Nessuno
meglio di Corrado Guzzanti ha colto la topica delle cosiddette battaglie culturali
di Giuliano Ferrara e il passaggio che gli dedicò qualche anno fa nei panni di
padre Pizzarro (Parla con me – Raitre,
2011) ne illustra il paradigma sul quale è costruito anche il pezzullo che oggi
è su Il Foglio, a commento della nota
polemica tra Elton John, da un lato, e i titolari del marchio Dolce&Gabbana, dall’altro, e che in
sostanza è tutta sull’affermazione contenuta in un’intervista rilasciata da
questi ultimi: Domenico Dolce ha detto che «non
[lo] convincono quelli che [egli] chiam[a] i figli della chimica, i bambini sintetici».
Chiamarli così è di
tutta evidenza un discriminarli, fatto sta che essi sono in tutto simili a
quelli procreati grazie a un «atto d’amore»,
dunque risulta quanto meno problematico affermare che vengano al mondo con un di più o un di meno dovuto al modo in cui sono stati concepiti. A ben vedere, il problema nasce solo dal voler dichiarare inviolabile la norma che allega necessariamente la procreazione ad un particolare «atto d’amore» (con la stessa logica si dovrebbe declassare la relazione tra Dolce e Gabbana a mero commercio sessuale), per poi dover
ammettere che è possibile procreare anche violandola, e che il risultato di questa
procreazione contro natura è altrettanto naturale.
In altri termini, affermare
che «tu nasci e hai un padre e una madre,
o almeno dovrebbe essere così», solleva la questione di cosa faccia la
differenza tra un bambino che sia nato «così»
e uno che non sia nato «così». Sembra
non essercene alcuna, ma Domenico Dolce la vede nel fatto che il secondo
sarebbe un «figlio della chimica», un
«bambino sintetico»: nel rispetto
della norma che egli non vorrebbe fosse violata, si tratta di un bambino che non dovrebbe esistere, e tuttavia
esiste, sicché occorre che di fatto, se non di diritto, si riconosca il discrimine
che lo rende necessariamente diverso. Logica feroce, ma pianamente conseguente. Arcaica, come Elton John l’ha definita trovando un termine felice.
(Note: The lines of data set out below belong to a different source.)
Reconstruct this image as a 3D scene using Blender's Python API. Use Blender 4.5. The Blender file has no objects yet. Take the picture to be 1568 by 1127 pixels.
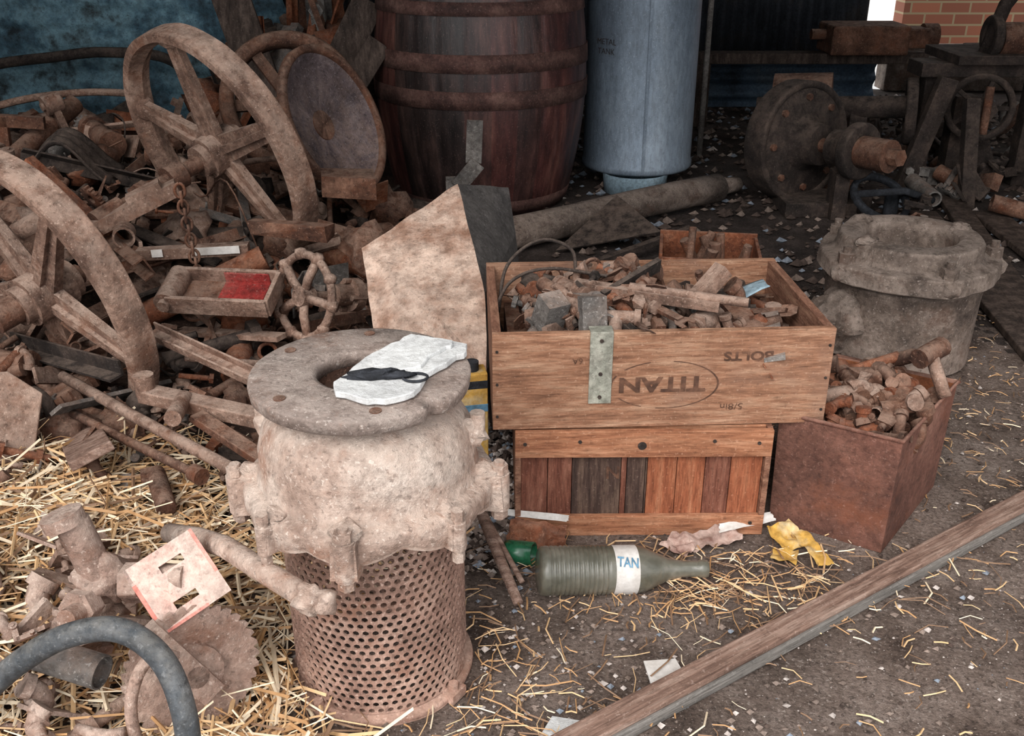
import bpy, math, random
from mathutils import Matrix, Vector, noise
random.seed(7)
R=random.random
def U(a,b): return a+(b-a)*R()
scene=bpy.context.scene
pi=math.pi
def sm(t):
    t=max(0.,min(1.,t)); return t*t*(3-2*t)
# ------------------------------------------------------------ materials
def C(r,g,b):
    def f(c):
        c/=255.
        return c/12.92 if c<=.04045 else ((c+.055)/1.055)**2.4
    return (f(r),f(g),f(b),1)
def mat(name,cols,scale=8,rough=.85,metal=0,bump=.5,dust=None,dustamt=.6,stretch=(1,1,1),fine=70,lo=.3,hi=.7,trans=0,spec=.3,bdist=.008,finemix=.55,speck=0,stain=None,big=.35):
    m=bpy.data.materials.new(name); m.use_nodes=True
    nt=m.node_tree; N=nt.nodes; L=nt.links
    b=N['Principled BSDF']; b.inputs['Roughness'].default_value=rough; b.inputs['Metallic'].default_value=metal
    b.inputs['Specular IOR Level'].default_value=spec
    if trans: b.inputs['Transmission Weight'].default_value=trans
    tc=N.new('ShaderNodeTexCoord'); mp=N.new('ShaderNodeMapping'); mp.inputs['Scale'].default_value=stretch
    L.new(tc.outputs['Object'],mp.inputs['Vector'])
    def nz(sc,det=8,ro=.65,vec=None):
        n=N.new('ShaderNodeTexNoise'); n.inputs['Scale'].default_value=sc; n.inputs['Detail'].default_value=det; n.inputs['Roughness'].default_value=ro
        L.new(vec or mp.outputs[0],n.inputs['Vector']); return n.outputs['Fac']
    def mixc(f,a,bb,blend='MIX'):
        x=N.new('ShaderNodeMix'); x.data_type='RGBA'; x.blend_type=blend
        for s,v in (('Factor',f),('A',a),('B',bb)):
            if isinstance(v,(int,float,tuple)): x.inputs[s].default_value=v
            else: L.new(v,x.inputs[s])
        return x.outputs['Result']
    def rng(v,a,bb,c=0,d=1):
        x=N.new('ShaderNodeMapRange'); x.inputs['From Min'].default_value=a; x.inputs['From Max'].default_value=bb; x.inputs['To Min'].default_value=c; x.inputs['To Max'].default_value=d
        L.new(v,x.inputs['Value']); return x.outputs[0]
    n1=nz(scale); n2=nz(fine,6,.75)
    r=N.new('ShaderNodeValToRGB'); e=r.color_ramp.elements
    k=len(cols)
    e[0].position=lo; e[0].color=C(*cols[0]); e[1].position=hi; e[1].color=C(*cols[-1])
    for i in range(1,k-1):
        x=e.new(lo+(hi-lo)*i/(k-1)); x.color=C(*cols[i])
    L.new(n1,r.inputs['Fac'])
    r2=N.new('ShaderNodeValToRGB'); r2.color_ramp.elements[0].position=.36; r2.color_ramp.elements[0].color=(.30,.27,.25,1)
    r2.color_ramp.elements[1].position=.6; r2.color_ramp.elements[1].color=(1.3,1.3,1.3,1)
    L.new(n2,r2.inputs['Fac'])
    out=mixc(finemix,r.outputs['Color'],r2.outputs['Color'],'MULTIPLY')
    if big and finemix>.25:
        bn=rng(nz(max(.8,scale*.3),4,.6,tc.outputs['Object']),.3,.7,1-big,1+big)
        cb=N.new('ShaderNodeCombineColor')
        for q in range(3): L.new(bn,cb.inputs[q])
        out=mixc(1.0,out,cb.outputs[0],'MULTIPLY')
    if stain: out=mixc(rng(nz(scale*.9,6,.7,tc.outputs['Object']),.54,.66,0,.75),out,C(*stain))
    if dust:
        g=N.new('ShaderNodeNewGeometry'); sx=N.new('ShaderNodeSeparateXYZ'); L.new(g.outputs['Normal'],sx.inputs[0])
        a=rng(sx.outputs['Z'],-.1,.9,0,dustamt*1.5)
        mm=N.new('ShaderNodeMath'); mm.operation='MULTIPLY'; mm.use_clamp=True
        L.new(a,mm.inputs[0]); L.new(rng(nz(scale*2.6,8,.7,tc.outputs['Object']),.38,.58),mm.inputs[1])
        out=mixc(mm.outputs[0],out,C(*dust))
    if speck:
        out=mixc(rng(nz(150,3,.6,tc.outputs['Object']),.60,.68,0,speck),out,C(*[min(255,c+42) for c in cols[-1]]))
        out=mixc(rng(nz(95,3,.6,tc.outputs['Object']),.40,.33,0,speck),out,C(*[c*.55 for c in cols[0]]))
    L.new(out,b.inputs['Base Color'])
    if bump:
        ad=N.new('ShaderNodeMath'); ad.operation='ADD'; L.new(n1,ad.inputs[0]); L.new(n2,ad.inputs[1])
        bp=N.new('ShaderNodeBump'); bp.inputs['Strength'].default_value=bump; bp.inputs['Distance'].default_value=bdist
        L.new(ad.outputs[0],bp.inputs['Height']); L.new(bp.outputs[0],b.inputs['Normal'])
    return m
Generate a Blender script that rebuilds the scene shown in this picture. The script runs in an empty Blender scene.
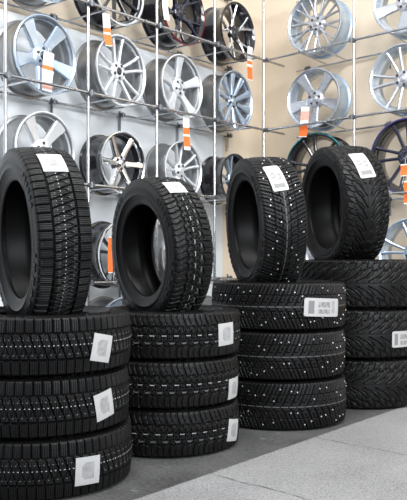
import bpy, bmesh, math, random
import numpy as np
from mathutils import Vector, Matrix
random.seed(4)
C = bpy.context.scene.collection
PI = math.pi
# ------------------------------------------------------------------ layout
F = 740.0; CX = 203.5; HY = 262.0; HC = 0.84          # camera model (407 x 500 frame)
TH = math.atan2(740.0, 681.5); CT, ST = math.cos(TH), math.sin(TH)
eL = Vector((CT, ST, 0)); nL = Vector((ST, -CT, 0))
eR = Vector((ST, -CT, 0)); nR = Vector((-CT, -ST, 0))
P0 = Vector((-1.140, 4.30, 0)); BAY = 0.6103
P4 = P0 + eL * 4 * BAY
RAILS = [0.13, 0.705, 1.334, 1.925, 2.50, 3.10]
DL, DR = 0.40, 0.46
UP = Vector((0, 0, 1))

def ray(px, py):
    return Vector(((px - CX) / F, 1.0, (HY - py) / F))
CAM = Vector((0, 0, HC))

# ------------------------------------------------------------------ materials
def mat(name, col, rough=0.5, metal=0.0, noise=None, bump=None, coat=0.0, spec=0.5):
    m = bpy.data.materials.new(name); m.use_nodes = True
    nt = m.node_tree; b = nt.nodes['Principled BSDF']
    b.inputs['Base Color'].default_value = (*col, 1)
    b.inputs['Roughness'].default_value = rough
    b.inputs['Metallic'].default_value = metal
    b.inputs['Specular IOR Level'].default_value = spec
    if coat: b.inputs['Coat Weight'].default_value = coat; b.inputs['Coat Roughness'].default_value = 0.08
    tc = nt.nodes.new('ShaderNodeTexCoord')
    if noise:
        sc, amt = noise
        n = nt.nodes.new('ShaderNodeTexNoise'); n.inputs['Scale'].default_value = sc; n.inputs['Detail'].default_value = 5
        nt.links.new(tc.outputs['Object'], n.inputs['Vector'])
        r = nt.nodes.new('ShaderNodeMapRange'); r.inputs['From Min'].default_value = .3; r.inputs['From Max'].default_value = .7
        r.inputs['To Min'].default_value = 1 - amt; r.inputs['To Max'].default_value = 1 + amt
        nt.links.new(n.outputs['Fac'], r.inputs['Value'])
        mx = nt.nodes.new('ShaderNodeVectorMath'); mx.operation = 'SCALE'
        mx.inputs[0].default_value = col
        nt.links.new(r.outputs[0], mx.inputs['Scale'])
        nt.links.new(mx.outputs[0], b.inputs['Base Color'])
    if bump:
        sc, st = bump
        n = nt.nodes.new('ShaderNodeTexNoise'); n.inputs['Scale'].default_value = sc; n.inputs['Detail'].default_value = 4
        nt.links.new(tc.outputs['Object'], n.inputs['Vector'])
        bp = nt.nodes.new('ShaderNodeBump'); bp.inputs['Strength'].default_value = st; bp.inputs['Distance'].default_value = .002
        nt.links.new(n.outputs['Fac'], bp.inputs['Height']); nt.links.new(bp.outputs[0], b.inputs['Normal'])
    return m
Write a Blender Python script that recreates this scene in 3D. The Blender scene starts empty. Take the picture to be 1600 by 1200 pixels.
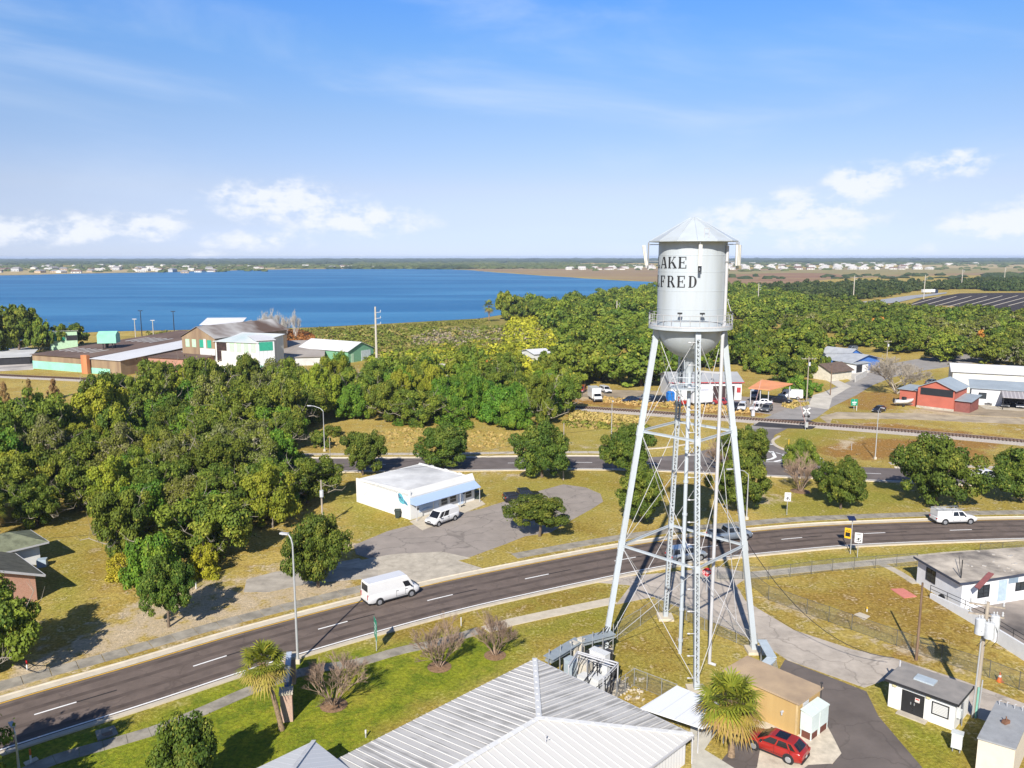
import bpy, bmesh, math, random
import numpy as np
from math import sin, cos, pi, radians as R, sqrt, atan2
from mathutils import Vector, Matrix
random.seed(7); np.random.seed(7)
sc = bpy.context.scene; COL = sc.collection

# ---------------------------------------------------------------- camera
CH, CF = 36.0, 1257.0                       # drone height (m), focal length in photo pixels (1600 wide)
CP = math.atan(199.0/CF)
cd = bpy.data.cameras.new('camera'); cam = bpy.data.objects.new('camera', cd); COL.objects.link(cam)
cam.location = (0, 0, CH); cam.rotation_euler = (pi/2-CP, R(0.05), 0)
cd.sensor_width = 36; cd.lens = 36*CF/1600; cd.clip_start = 0.5; cd.clip_end = 60000
sc.camera = cam
# ---------------------------------------------------------------- light
SUN_EL, SUN_AZ = R(35), R(13.5)             # light travels towards +Y turned 13.5 deg to +X
sl = bpy.data.lights.new('sun', 'SUN'); sun = bpy.data.objects.new('sun', sl); COL.objects.link(sun)
sl.energy = 5.0; sl.angle = R(0.53); sl.color = (1.0, 0.94, 0.85)
sun.rotation_euler = Vector((sin(SUN_AZ)*cos(SUN_EL), cos(SUN_AZ)*cos(SUN_EL), -sin(SUN_EL))).to_track_quat('-Z', 'Y').to_euler()
sc.render.engine = 'CYCLES'
sc.view_settings.view_transform = 'Standard'; sc.view_settings.look = 'None'
sc.view_settings.exposure = 0.68; sc.view_settings.gamma = 1.0
try:
    sc.cycles.max_bounces = 6; sc.cycles.volume_bounces = 0; sc.cycles.transparent_max_bounces = 12
except Exception: pass

def world():
    w = bpy.data.worlds.new('World'); sc.world = w; w.use_nodes = True
    nt = w.node_tree; N = nt.nodes; L = nt.links; N.clear()
    out = N.new('ShaderNodeOutputWorld'); bg = N.new('ShaderNodeBackground')
    sky = N.new('ShaderNodeTexSky'); sky.sky_type = 'NISHITA'; sky.sun_disc = False
    sky.sun_elevation = SUN_EL; sky.sun_rotation = pi+SUN_AZ
    sky.altitude = 0; sky.air_density = 1.0; sky.dust_density = 0.3; sky.ozone_density = 2.5
    bg.inputs['Strength'].default_value = 0.077
    tc = N.new('ShaderNodeTexCoord'); sx = N.new('ShaderNodeSeparateXYZ'); L.new(tc.outputs['Generated'], sx.inputs[0])
    def m(op, a, b=None, c=None):
        n = N.new('ShaderNodeMath'); n.operation = op
        for i, v in enumerate((a, b, c)):
            if v is None: continue
            if isinstance(v, (int, float)): n.inputs[i].default_value = v
            else: L.new(v, n.inputs[i])
        return n.outputs[0]
    az = m('ARCTAN2', sx.outputs['X'], sx.outputs['Y']); el = m('ARCSINE', sx.outputs['Z'])
    # cumulus: bumps standing at these bearings and heights (radians), broken up by noise
    blobs = [(-.60,.038,.10,.020,.75),(-.50,.040,.09,.018,.9),(-.43,.045,.06,.020,.8),(-.31,.030,.07,.014,.75),(-.27,.075,.075,.026,1.),(-.19,.055,.09,.022,.9),(-.335,.083,.025,.012,.8),
             (-.385,.062,.018,.008,.6),(.27,.050,.06,.022,.9),(.345,.062,.09,.026,.9),(.400,.092,.038,.024,1.),(.487,.108,.040,.018,.85),(.36,.028,.05,.014,.8),(.535,.045,.05,.022,.9),(.61,.055,.06,.026,.9),
             (-.36,.012,.03,.010,.6),(-.20,.010,.03,.008,.5),(.47,.018,.02,.010,.5),(0.0,.012,.05,.006,.4),(-.9,.05,.2,.03,.9),(.9,.06,.2,.04,.9)]
    acc = None
    for a0, e0, ra, re_, s in blobs:
        dx = m('MULTIPLY', m('SUBTRACT', az, a0), 1/(ra*1.22)); dy = m('MULTIPLY', m('SUBTRACT', el, e0-.011), 1/(re_*1.1))
        d = m('ADD', m('MULTIPLY', dx, dx), m('MULTIPLY', dy, dy))
        g = m('MULTIPLY', m('EXPONENT', m('MULTIPLY', d, -1.0)), s)
        acc = g if acc is None else m('MAXIMUM', acc, g)
    cv = N.new('ShaderNodeCombineXYZ'); L.new(az, cv.inputs[0]); L.new(m('MULTIPLY', el, 1.7), cv.inputs[1])
    nz = N.new('ShaderNodeTexNoise'); nz.inputs['Scale'].default_value = 26; nz.inputs['Detail'].default_value = 9; nz.inputs['Roughness'].default_value = .62
    L.new(cv.outputs[0], nz.inputs['Vector'])
    mr = N.new('ShaderNodeMapRange'); mr.interpolation_type = 'SMOOTHSTEP'
    mr.inputs['From Min'].default_value = .22; mr.inputs['From Max'].default_value = .66
    L.new(m('MULTIPLY', acc, m('ADD', m('MULTIPLY', nz.outputs[0], 2.6), -.62)), mr.inputs['Value'])
    cum = m('MULTIPLY', mr.outputs[0], .88)
    # thin cirrus veils
    cc = N.new('ShaderNodeCombineXYZ'); L.new(m('ADD', az, m('MULTIPLY', el, 1.2)), cc.inputs[0]); L.new(m('MULTIPLY', el, 4.2), cc.inputs[1]); cc.inputs[2].default_value = 3.7
    n2 = N.new('ShaderNodeTexNoise'); n2.inputs['Scale'].default_value = 2.3; n2.inputs['Detail'].default_value = 6; n2.inputs['Roughness'].default_value = .55; n2.inputs['Distortion'].default_value = .4
    L.new(cc.outputs[0], n2.inputs['Vector'])
    m2 = N.new('ShaderNodeMapRange'); m2.interpolation_type = 'SMOOTHSTEP'
    m2.inputs['From Min'].default_value = .46; m2.inputs['From Max'].default_value = .76; m2.inputs['To Max'].default_value = .5
    L.new(n2.outputs[0], m2.inputs['Value'])
    # clear sky, tinted bluer, and darkened overhead to cut its ambient light
    rp = N.new('ShaderNodeValToRGB'); L.new(m('MULTIPLY', el, .6), rp.inputs[0]); els = rp.color_ramp.elements
    tone = [(0., (.66,.80,1.37)), (.0425, (.61,.71,1.21)), (.1025, (.65,.67,1.0)), (.2, (.79,.72,.90)), (.40, (.78,.81,.97)), (.59, (.66,.88,1.15)), (.755, (.53,.90,1.38)), (1.4, (.36,.62,1.0)), (2.6, (.24,.40,.66)), (4.1, (.20,.34,.58))]
    tone = [(q*.24, tuple(v*g_ for v in c)) for (q, c), g_ in zip(tone, (1.13, 1.13, 1.10, 1.07, 1.06, 1.07, 1.06, .9, .9, .9))]
    for i, (q, c) in enumerate(tone):
        e_ = els[i] if i < 2 else els.new(q)
        e_.position = q; e_.color = (*[x/1.6 for x in c], 1)
    hs = N.new('ShaderNodeVectorMath'); hs.operation = 'MULTIPLY'; L.new(sky.outputs[0], hs.inputs[0]); L.new(rp.outputs[0], hs.inputs[1])
    h2 = N.new('ShaderNodeVectorMath'); h2.operation = 'SCALE'; h2.inputs['Scale'].default_value = 1.6; L.new(hs.outputs[0], h2.inputs[0]); hs = h2
    mx = N.new('ShaderNodeMix'); mx.data_type = 'RGBA'; L.new(m2.outputs[0], mx.inputs['Factor']); L.new(hs.outputs[0], mx.inputs['A']); mx.inputs['B'].default_value = (5.5, 6.6, 8.4, 1)
    mz = N.new('ShaderNodeMix'); mz.data_type = 'RGBA'; L.new(cum, mz.inputs['Factor']); L.new(mx.outputs['Result'], mz.inputs['A']); mz.inputs['B'].default_value = (7.6, 7.9, 8.5, 1)
    L.new(mz.outputs['Result'], bg.inputs['Color']); L.new(bg.outputs[0], out.inputs[0])
world()

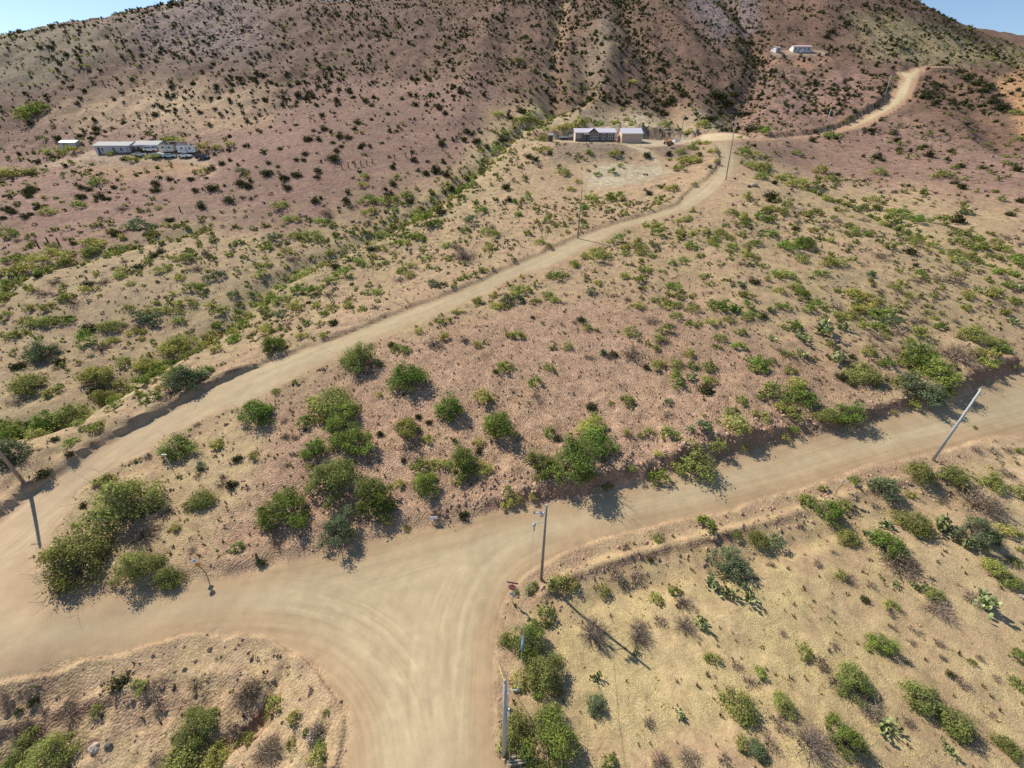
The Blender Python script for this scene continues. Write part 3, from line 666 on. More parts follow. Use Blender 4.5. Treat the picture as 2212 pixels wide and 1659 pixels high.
def pads(seed, n, h=.6):
    """prickly pear: chains of flat oval pads"""
    rng = np.random.default_rng(seed); P, D, vs, fs = [], [], [], []
    base = n // 4
    for i in range(n):
        if i < base: p = np.array([*(rng.normal(0, .17, 2)), 0.0]); d = np.array([*rng.normal(0, .55, 2), 1.0])
        else:
            j = rng.integers(0, i); p = P[j] + D[j] * .17; d = D[j] * .6 + np.array([*rng.normal(0, .6, 2), .45])
            if p[2] > h * .8 or np.hypot(p[0], p[1]) > .44: p = np.array([*(rng.normal(0, .24, 2)), 0.02]); d = np.array([*rng.normal(0, .6, 2), .9])
        d /= np.linalg.norm(d); P.append(p); D.append(d)
        w = np.cross(d, rand_dirs(rng, 1)[0]); w /= np.linalg.norm(w); nn = np.cross(d, w); s = rng.uniform(.8, 1.2)
        ring = [p + d * s * (.095 - .095 * math.cos(a)) + w * s * .066 * math.sin(a) for a in np.arange(8) * math.pi / 4 + .39]
        cc = p + d * s * .1; o = len(vs); vs += ring + [cc + nn * .018, cc - nn * .018]
        fs += [(o + k, o + (k + 1) % 8, o + 8) for k in range(8)] + [(o + (k + 1) % 8, o + k, o + 9) for k in range(8)]
    return np.array(vs), np.array(fs)
def rosette(seed, n, h=.7):
    rng = np.random.default_rng(seed); a = np.arange(n) * 2.399; el = np.linspace(.15, 1.35, n); d = np.c_[np.cos(a) * np.cos(el), np.sin(a) * np.cos(el), np.sin(el)]
    w = np.c_[-np.sin(a), np.cos(a), np.zeros(n)] * .05; b = d * .03; m = d * .3; t = d * .52 - (0, 0, .02)
    v = np.stack([b - w * .6, m - w, t, m + w, b + w * .6], 1).reshape(-1, 3); i = np.arange(n)[:, None] * 5
    return v, np.concatenate([i + np.array([[0, 1, 3, 4]]), i + np.array([[1, 2, 2, 3]])[:, [0, 1, 3, 3]]])
def limbs(seed, depth=4, spread=.6, h=1.0, r=.03, fall=0.0):
    """a bare tree: trunk and forking limbs"""
    rng = np.random.default_rng(seed); A, B, R0, R1 = [], [], [], []
    def grow(p, d, L, r, k):
        q = p + d * L; A.append(p); B.append(q); R0.append(r); R1.append(r * .68)
        if k == 0: return
        for _ in range(rng.integers(2, 4)):
            e = d + rng.normal(0, spread, 3) + (0, 0, .12 - fall); e /= np.linalg.norm(e); grow(q, e, L * rng.uniform(.55, .85), r * .62, k - 1)
    for _ in range(3):
        d = np.array([*rng.normal(0, .55, 2), .9 - fall]); d /= np.linalg.norm(d); grow(np.array([*rng.normal(0, .02, 2), -.04]), d, .27, r, depth)
    v, f = tubes(rng, np.array(A), np.array(B), np.array(R0), np.array(R1)); s = 1.0 / max(np.ptp(v[:, 0]), np.ptp(v[:, 1])); v = v * s; v[:, 2] = np.maximum(v[:, 2] * h, -.04)
    return v, f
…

C’è che però Giuliano Ferrara fa un’enorme fatica a fare i conti con le
conseguenze di una logica che è in tutto identica a quella di Domenico Dolce: «Hai prodotto un bambino in provetta? – scrive
– E che c’entra? Non è mica lui in
questione». E invece è proprio lui ad essere in questione, ed è con lui che
occorre fare i conti, come con la donna che abortisce quando si parla dell’aborto, e Domenico Dolce non si pone alcun problema a farli con i «bambini sintetici», come non se lo pone padre Pizzarro con le donne che abortiscono. Con
quanto entrambi ne ricavano, ma li fanno. Giuliano Ferrara non ci riesce, e la questione gli
si complica non meno di quanto gli si complica con l’aborto, col voler
sostenere che è un omicidio, ma che le donne che abortiscono non sono assassine,
e che la legge 194 è responsabile di una vera e propria strage di innocenti, e
tuttavia non va abrogata, e che una donna non può essere costretta a portare
avanti una gravidanza, però non dovrebbe interromperla.
Si tratta di una
malintesa applicazione del principio che distingue tra errore ed errante, tra
peccato e peccatore, con l’enorme differenza che l’applicazione corretta del principio
non salva dalla condanna chi sbaglia, al più gli concede il perdono, se si
pente. Ma come si può pretendere che si penta chi voleva un figlio, non poteva averlo nel rispetto delle norme arcaiche e lo ha ottenuto violandole? In fondo, anche la Chiesa non ha esitato a discriminare come bastardi i
figli nati fuori dal matrimonio: il peccato originale era uguale per tutti, ovviamente,
ma nel loro caso acquistava una peculiarità tutta speciale, che tornava di grande utilità a ribadire la sacramentalità del matrimonio, poi la misericordia
appianava tutto, e un bastardo poteva pure diventare papa, ma intanto da bastardo era servito alla causa. Il fatto è che per
concedersi il lusso di questa assurdità occorre avere quella fede che un ateo,
anche se devoto, non ha. In Domenico Dolce l’equivalenza è data dal non volere figli. Resta il problema che, come sull’aborto padre Pizzarro, qui è Domenico Dolce
ad aver tutto il diritto di chiedergli: «E c’hai detto, Giulia’?».